> [Source material]:
....
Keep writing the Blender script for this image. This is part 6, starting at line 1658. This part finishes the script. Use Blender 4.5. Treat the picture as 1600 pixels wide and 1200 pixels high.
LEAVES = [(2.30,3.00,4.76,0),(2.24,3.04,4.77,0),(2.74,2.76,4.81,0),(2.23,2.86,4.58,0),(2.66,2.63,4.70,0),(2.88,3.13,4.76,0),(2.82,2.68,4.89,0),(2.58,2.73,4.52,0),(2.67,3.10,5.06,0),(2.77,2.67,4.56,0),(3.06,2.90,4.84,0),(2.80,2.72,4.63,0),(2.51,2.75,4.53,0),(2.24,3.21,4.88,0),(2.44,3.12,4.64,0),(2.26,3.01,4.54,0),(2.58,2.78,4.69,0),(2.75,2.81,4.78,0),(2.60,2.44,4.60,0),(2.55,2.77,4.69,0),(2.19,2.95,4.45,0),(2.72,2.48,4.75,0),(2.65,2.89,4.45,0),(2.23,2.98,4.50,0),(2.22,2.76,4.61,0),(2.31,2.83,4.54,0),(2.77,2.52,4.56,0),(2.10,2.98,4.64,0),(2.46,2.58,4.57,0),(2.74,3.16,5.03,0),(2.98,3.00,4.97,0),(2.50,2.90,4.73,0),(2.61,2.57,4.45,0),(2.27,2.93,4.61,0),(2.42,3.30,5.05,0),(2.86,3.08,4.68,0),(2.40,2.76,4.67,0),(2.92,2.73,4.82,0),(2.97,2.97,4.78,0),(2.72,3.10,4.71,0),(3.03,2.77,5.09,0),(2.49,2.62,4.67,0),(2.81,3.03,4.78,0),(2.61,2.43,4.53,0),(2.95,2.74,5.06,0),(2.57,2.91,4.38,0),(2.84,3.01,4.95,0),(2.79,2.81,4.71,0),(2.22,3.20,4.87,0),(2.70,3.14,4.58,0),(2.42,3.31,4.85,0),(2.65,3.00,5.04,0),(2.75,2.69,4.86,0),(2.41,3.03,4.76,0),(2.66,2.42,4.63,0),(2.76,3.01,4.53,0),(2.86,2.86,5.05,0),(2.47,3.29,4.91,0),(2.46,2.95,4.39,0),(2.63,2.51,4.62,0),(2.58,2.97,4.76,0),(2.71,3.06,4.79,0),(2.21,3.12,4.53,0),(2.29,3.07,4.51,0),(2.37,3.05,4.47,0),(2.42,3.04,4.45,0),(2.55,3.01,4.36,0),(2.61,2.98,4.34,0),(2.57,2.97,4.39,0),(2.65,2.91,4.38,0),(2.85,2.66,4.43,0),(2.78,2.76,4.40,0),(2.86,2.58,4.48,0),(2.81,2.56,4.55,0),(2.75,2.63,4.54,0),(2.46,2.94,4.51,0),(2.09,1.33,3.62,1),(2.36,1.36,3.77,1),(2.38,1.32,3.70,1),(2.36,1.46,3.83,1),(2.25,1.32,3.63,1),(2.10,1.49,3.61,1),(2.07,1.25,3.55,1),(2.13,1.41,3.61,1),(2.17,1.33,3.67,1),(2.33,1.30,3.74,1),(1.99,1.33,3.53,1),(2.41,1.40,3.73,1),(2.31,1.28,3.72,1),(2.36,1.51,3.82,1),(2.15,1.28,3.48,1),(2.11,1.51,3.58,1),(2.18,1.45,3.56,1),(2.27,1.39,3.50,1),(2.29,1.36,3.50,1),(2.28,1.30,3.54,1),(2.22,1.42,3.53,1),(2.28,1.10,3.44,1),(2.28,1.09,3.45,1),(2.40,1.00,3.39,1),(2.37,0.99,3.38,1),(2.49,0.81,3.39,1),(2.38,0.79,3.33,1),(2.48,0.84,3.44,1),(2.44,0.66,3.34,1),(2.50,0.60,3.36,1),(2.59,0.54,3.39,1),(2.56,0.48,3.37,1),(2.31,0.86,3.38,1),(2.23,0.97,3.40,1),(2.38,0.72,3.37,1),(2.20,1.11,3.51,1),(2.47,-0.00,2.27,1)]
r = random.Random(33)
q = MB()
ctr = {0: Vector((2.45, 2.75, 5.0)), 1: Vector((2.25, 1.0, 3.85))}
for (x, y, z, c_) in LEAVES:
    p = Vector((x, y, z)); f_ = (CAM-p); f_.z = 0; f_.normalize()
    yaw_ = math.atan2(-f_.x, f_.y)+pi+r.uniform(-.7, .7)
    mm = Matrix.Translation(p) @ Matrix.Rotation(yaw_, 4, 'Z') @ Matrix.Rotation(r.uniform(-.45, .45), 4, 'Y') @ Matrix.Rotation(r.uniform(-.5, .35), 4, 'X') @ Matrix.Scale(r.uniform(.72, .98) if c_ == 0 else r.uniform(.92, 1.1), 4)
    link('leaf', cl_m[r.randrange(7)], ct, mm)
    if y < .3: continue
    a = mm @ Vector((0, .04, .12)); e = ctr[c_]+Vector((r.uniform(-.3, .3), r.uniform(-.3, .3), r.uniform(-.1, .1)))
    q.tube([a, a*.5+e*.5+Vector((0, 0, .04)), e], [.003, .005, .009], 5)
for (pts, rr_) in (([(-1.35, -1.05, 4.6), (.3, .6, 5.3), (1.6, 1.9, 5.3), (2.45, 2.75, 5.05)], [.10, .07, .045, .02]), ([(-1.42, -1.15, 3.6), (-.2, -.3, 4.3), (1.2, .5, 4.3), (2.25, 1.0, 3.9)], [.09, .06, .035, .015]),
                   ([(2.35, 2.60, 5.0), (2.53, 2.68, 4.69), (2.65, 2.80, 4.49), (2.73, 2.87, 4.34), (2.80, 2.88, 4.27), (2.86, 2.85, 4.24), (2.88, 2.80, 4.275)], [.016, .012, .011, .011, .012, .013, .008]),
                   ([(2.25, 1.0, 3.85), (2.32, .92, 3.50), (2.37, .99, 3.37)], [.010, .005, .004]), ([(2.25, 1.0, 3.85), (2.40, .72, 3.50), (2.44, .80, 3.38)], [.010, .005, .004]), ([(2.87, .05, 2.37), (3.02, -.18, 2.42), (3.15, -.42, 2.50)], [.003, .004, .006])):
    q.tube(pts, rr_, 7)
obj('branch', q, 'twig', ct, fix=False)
....
> [Requirements]: Go through the listing and copy all of it exactly.

> [Response for this exercise]:
Keep writing the Blender script for this image. This is part 6, starting at line 1658. This part finishes the script. Use Blender 4.5. Treat the picture as 1600 pixels wide and 1200 pixels high.
LEAVES = [(2.30,3.00,4.76,0),(2.24,3.04,4.77,0),(2.74,2.76,4.81,0),(2.23,2.86,4.58,0),(2.66,2.63,4.70,0),(2.88,3.13,4.76,0),(2.82,2.68,4.89,0),(2.58,2.73,4.52,0),(2.67,3.10,5.06,0),(2.77,2.67,4.56,0),(3.06,2.90,4.84,0),(2.80,2.72,4.63,0),(2.51,2.75,4.53,0),(2.24,3.21,4.88,0),(2.44,3.12,4.64,0),(2.26,3.01,4.54,0),(2.58,2.78,4.69,0),(2.75,2.81,4.78,0),(2.60,2.44,4.60,0),(2.55,2.77,4.69,0),(2.19,2.95,4.45,0),(2.72,2.48,4.75,0),(2.65,2.89,4.45,0),(2.23,2.98,4.50,0),(2.22,2.76,4.61,0),(2.31,2.83,4.54,0),(2.77,2.52,4.56,0),(2.10,2.98,4.64,0),(2.46,2.58,4.57,0),(2.74,3.16,5.03,0),(2.98,3.00,4.97,0),(2.50,2.90,4.73,0),(2.61,2.57,4.45,0),(2.27,2.93,4.61,0),(2.42,3.30,5.05,0),(2.86,3.08,4.68,0),(2.40,2.76,4.67,0),(2.92,2.73,4.82,0),(2.97,2.97,4.78,0),(2.72,3.10,4.71,0),(3.03,2.77,5.09,0),(2.49,2.62,4.67,0),(2.81,3.03,4.78,0),(2.61,2.43,4.53,0),(2.95,2.74,5.06,0),(2.57,2.91,4.38,0),(2.84,3.01,4.95,0),(2.79,2.81,4.71,0),(2.22,3.20,4.87,0),(2.70,3.14,4.58,0),(2.42,3.31,4.85,0),(2.65,3.00,5.04,0),(2.75,2.69,4.86,0),(2.41,3.03,4.76,0),(2.66,2.42,4.63,0),(2.76,3.01,4.53,0),(2.86,2.86,5.05,0),(2.47,3.29,4.91,0),(2.46,2.95,4.39,0),(2.63,2.51,4.62,0),(2.58,2.97,4.76,0),(2.71,3.06,4.79,0),(2.21,3.12,4.53,0),(2.29,3.07,4.51,0),(2.37,3.05,4.47,0),(2.42,3.04,4.45,0),(2.55,3.01,4.36,0),(2.61,2.98,4.34,0),(2.57,2.97,4.39,0),(2.65,2.91,4.38,0),(2.85,2.66,4.43,0),(2.78,2.76,4.40,0),(2.86,2.58,4.48,0),(2.81,2.56,4.55,0),(2.75,2.63,4.54,0),(2.46,2.94,4.51,0),(2.09,1.33,3.62,1),(2.36,1.36,3.77,1),(2.38,1.32,3.70,1),(2.36,1.46,3.83,1),(2.25,1.32,3.63,1),(2.10,1.49,3.61,1),(2.07,1.25,3.55,1),(2.13,1.41,3.61,1),(2.17,1.33,3.67,1),(2.33,1.30,3.74,1),(1.99,1.33,3.53,1),(2.41,1.40,3.73,1),(2.31,1.28,3.72,1),(2.36,1.51,3.82,1),(2.15,1.28,3.48,1),(2.11,1.51,3.58,1),(2.18,1.45,3.56,1),(2.27,1.39,3.50,1),(2.29,1.36,3.50,1),(2.28,1.30,3.54,1),(2.22,1.42,3.53,1),(2.28,1.10,3.44,1),(2.28,1.09,3.45,1),(2.40,1.00,3.39,1),(2.37,0.99,3.38,1),(2.49,0.81,3.39,1),(2.38,0.79,3.33,1),(2.48,0.84,3.44,1),(2.44,0.66,3.34,1),(2.50,0.60,3.36,1),(2.59,0.54,3.39,1),(2.56,0.48,3.37,1),(2.31,0.86,3.38,1),(2.23,0.97,3.40,1),(2.38,0.72,3.37,1),(2.20,1.11,3.51,1),(2.47,-0.00,2.27,1)]
r = random.Random(33)
q = MB()
ctr = {0: Vector((2.45, 2.75, 5.0)), 1: Vector((2.25, 1.0, 3.85))}
for (x, y, z, c_) in LEAVES:
    p = Vector((x, y, z)); f_ = (CAM-p); f_.z = 0; f_.normalize()
    yaw_ = math.atan2(-f_.x, f_.y)+pi+r.uniform(-.7, .7)
    mm = Matrix.Translation(p) @ Matrix.Rotation(yaw_, 4, 'Z') @ Matrix.Rotation(r.uniform(-.45, .45), 4, 'Y') @ Matrix.Rotation(r.uniform(-.5, .35), 4, 'X') @ Matrix.Scale(r.uniform(.72, .98) if c_ == 0 else r.uniform(.92, 1.1), 4)
    link('leaf', cl_m[r.randrange(7)], ct, mm)
    if y < .3: continue
    a = mm @ Vector((0, .04, .12)); e = ctr[c_]+Vector((r.uniform(-.3, .3), r.uniform(-.3, .3), r.uniform(-.1, .1)))
    q.tube([a, a*.5+e*.5+Vector((0, 0, .04)), e], [.003, .005, .009], 5)
for (pts, rr_) in (([(-1.35, -1.05, 4.6), (.3, .6, 5.3), (1.6, 1.9, 5.3), (2.45, 2.75, 5.05)], [.10, .07, .045, .02]), ([(-1.42, -1.15, 3.6), (-.2, -.3, 4.3), (1.2, .5, 4.3), (2.25, 1.0, 3.9)], [.09, .06, .035, .015]),
                   ([(2.35, 2.60, 5.0), (2.53, 2.68, 4.69), (2.65, 2.80, 4.49), (2.73, 2.87, 4.34), (2.80, 2.88, 4.27), (2.86, 2.85, 4.24), (2.88, 2.80, 4.275)], [.016, .012, .011, .011, .012, .013, .008]),
                   ([(2.25, 1.0, 3.85), (2.32, .92, 3.50), (2.37, .99, 3.37)], [.010, .005, .004]), ([(2.25, 1.0, 3.85), (2.40, .72, 3.50), (2.44, .80, 3.38)], [.010, .005, .004]), ([(2.87, .05, 2.37), (3.02, -.18, 2.42), (3.15, -.42, 2.50)], [.003, .004, .006])):
    q.tube(pts, rr_, 7)
obj('branch', q, 'twig', ct, fix=False)